Scanning back through their Bandcamp discography, you’ll notice an Alex G level of productivity — five singles or EPs have been released since the project emerged three months ago; another EP’s release date is July 2037, so we can’t tell where this future-record actually lies in the order of things. Clearly Linda is an Alex G fan, since two covers of his songs mix into the catalog, but beyond the fact that both musicians are evident home-recorders and the one is an appreciator of the other, I’d say the similarities stop there.
Fake Pulp layers guitar and voice in ways that mingle the clear and crunchy, the angelic and gritty, resulting a spectral blend that reflects on loneliness and isolation but passively yearns for companionship. On the opening “habits, rituals and other compulsions,” Linda sings “if you want to see me, if you want to find me, you know where I am.” The companion, “12:33,” is more haunting and languid, conveying a heavy woozy fever dream. Old heads might find a reference point Lisa Germano, though I’m pretty certain that this somewhat obscure artist of the 90s / aughties was not at all an influence on Fake Pulp. (Even more impressed, though, if so.) On the newer side of things, Fake Pulp seems to be simpatico with fellow Philadelphians Abi Reimold and Shannen Moser.
Like Da Vinci’s Philophobia, this single is not a reaction to current events in the slightest, but nonetheless vividly echoes the sensations of uncertainly, ennui and exhaustion that are in the air.
PARIUS
It is pretty impossible to listen to metal without being moved the palpable aggression, energy, and sensations of rage. So in that sense, the new EP from local doom metal outfit Parius was a perfect fit with Friday’s media imagery of tear gas and shattered windows surrounding demonstrators in the District of Columbia. And while this band’s new Let There Be Light clearly comes from a place of discontent, it doesn’t explicitly take sides, or even set its narrative in our own reality — like Young Engines, the m.o. seems to be “let the music do the talking, let the listener draw their own conclusions.”
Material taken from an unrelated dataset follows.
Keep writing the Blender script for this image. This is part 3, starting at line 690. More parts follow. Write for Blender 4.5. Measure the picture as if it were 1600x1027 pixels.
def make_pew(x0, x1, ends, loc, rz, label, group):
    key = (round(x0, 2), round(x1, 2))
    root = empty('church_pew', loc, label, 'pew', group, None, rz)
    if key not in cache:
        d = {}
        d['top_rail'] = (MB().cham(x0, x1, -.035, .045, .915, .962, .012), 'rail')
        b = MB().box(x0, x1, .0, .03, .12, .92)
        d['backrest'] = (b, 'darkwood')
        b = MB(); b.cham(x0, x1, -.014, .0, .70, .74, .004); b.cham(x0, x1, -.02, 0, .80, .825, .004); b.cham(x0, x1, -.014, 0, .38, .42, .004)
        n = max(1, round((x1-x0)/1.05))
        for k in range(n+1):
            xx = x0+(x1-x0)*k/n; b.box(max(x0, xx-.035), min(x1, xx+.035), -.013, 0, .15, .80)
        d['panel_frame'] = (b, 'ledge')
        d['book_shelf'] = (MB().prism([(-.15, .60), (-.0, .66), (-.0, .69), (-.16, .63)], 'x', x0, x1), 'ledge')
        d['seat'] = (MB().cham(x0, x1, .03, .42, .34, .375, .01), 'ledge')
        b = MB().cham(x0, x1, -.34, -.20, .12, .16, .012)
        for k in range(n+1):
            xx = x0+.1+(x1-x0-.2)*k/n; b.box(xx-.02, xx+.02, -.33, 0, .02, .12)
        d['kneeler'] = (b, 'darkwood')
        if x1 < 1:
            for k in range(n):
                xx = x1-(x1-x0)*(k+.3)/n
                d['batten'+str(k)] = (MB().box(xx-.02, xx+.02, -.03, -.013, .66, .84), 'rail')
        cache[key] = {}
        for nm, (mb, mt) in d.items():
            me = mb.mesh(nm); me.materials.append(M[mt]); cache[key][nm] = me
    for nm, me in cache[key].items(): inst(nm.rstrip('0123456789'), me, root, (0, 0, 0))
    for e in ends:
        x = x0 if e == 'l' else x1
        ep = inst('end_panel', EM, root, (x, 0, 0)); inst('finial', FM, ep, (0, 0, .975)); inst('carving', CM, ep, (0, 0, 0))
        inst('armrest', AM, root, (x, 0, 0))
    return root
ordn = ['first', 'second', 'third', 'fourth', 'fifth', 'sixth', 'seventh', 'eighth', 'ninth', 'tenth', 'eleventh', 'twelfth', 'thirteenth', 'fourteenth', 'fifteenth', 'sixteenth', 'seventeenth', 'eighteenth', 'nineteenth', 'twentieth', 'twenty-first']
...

Beyond the hammering riffs and rhythms are a dose of occult / macabre imagery — “Dead flesh given life, but this life wants to die / Playing god was the sin, that night a man was contrived” — and references to Philip K. Dick’s Do androids dream of electric sheep? (and, by extension, Ridley Scott’s film Blade Runner). Beyond that, I notice themes of making sense out of a senseless society: “The answers aren’t forthcoming, but perhaps that is answer enough. / Did we deserve this? Perhaps this is what’s left, and all there’ll ever be.”
The question, then, is who this music is for. The answer: everybody, regardless of sides. With the exception of the highly specific group people who are newly in power, and their highly specific team of staffs and associates, it seems like nobody is stoked about the current state of things. And if an artist can pull their perspective far enough back, they’ll capture that bigger picture of widespread discontent. I was reminded of that this morning when the song “Unsatisfied” by The Replacements, brilliantly covered by Cave People on the new Don’t stop now benefit compilation, cued up on my iTunes playlist. Whatever the moral-ethical-philosophical leanings of a person singing that song at any given time might be, it contains a whole lot of truth — and in its rip-roaring, metal badass kin of way, Parius does the same.